When a marriage is over, there is usually at least one party who wants out. There is one route out which is consensual, but means that the couple have to wait for two years to qualify for it.

There is another path out which is non-consensual but means that the party who wants to leave the marriage has to wait for five years.

The only immediate way to end a marriage has been, up until now, unreasonable behaviour. You could virtually guarantee that if a client commenced proceedings on the basis of their spouse’s unreasonable behaviour, that they would definitely get a divorce. There is however a nasty taste to an unreasonable behaviour divorce. To try and sweeten that pill, lawyers whose clients want to follow this relatively quick route out have been advised in past years to tone down the details of their spouse’s unreasonable behaviour when drafting the divorce petition. Where there has been unreasonable behaviour involving violence or other domestic abuse, very often lawyers advise clients not to cite those details, but to choose softer and more subjective options, in order to achieve as amicable a parting as was possible.

This seemed a sensible course where the husband and the wife both wanted the divorce. Why cite the worst possible behaviour that had occurred in the marriage, when there were less confrontational options available?

In the case of Owens v Owens which was decided last week, Mr Owens had defended the unreasonable behaviour petition brought by his wife.
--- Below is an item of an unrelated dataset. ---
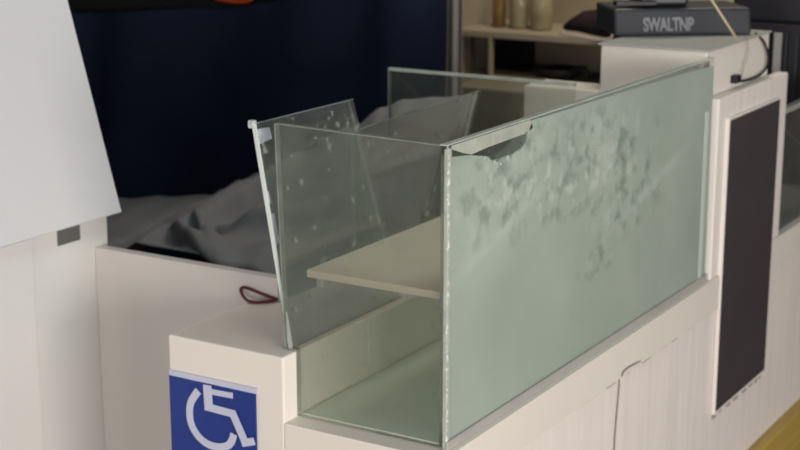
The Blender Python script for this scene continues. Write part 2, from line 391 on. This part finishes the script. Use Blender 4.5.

The Court found that the petition did not have enough meat in it to warrant a divorce under current legislation. This case will have a number of ramifications.

The first is that there is a renewed call for no-fault divorce. Without a doubt, the basis for divorce in this country does need to be looked at. To suggest to Mrs Owens that she waits for five years and then re-petitions, is not a happy prospect for her. If she does not want to remain married to Mr Owens, why does she have to?

The other knock-on effect of this decision is that lawyers will probably now not be advising their clients to water down the particulars of unreasonable behaviour in order to keep the peace.

So, on the one hand many lawyers are calling for a no-fault divorce. Many more lawyers will be beefing- up their divorce petitions to make sure this does not happen again. That is a very negative approach, particularly for lawyers like me who are members of Resolution. Throughout the years our mantra has been to try and encourage as amicable an outcome as possible, avoiding the need for inflammatory accusations. Now it may be that we will have to resort to inflammatory accusations, to ensure that our clients get over the finishing line and achieve a Decree Absolute ending their marriages.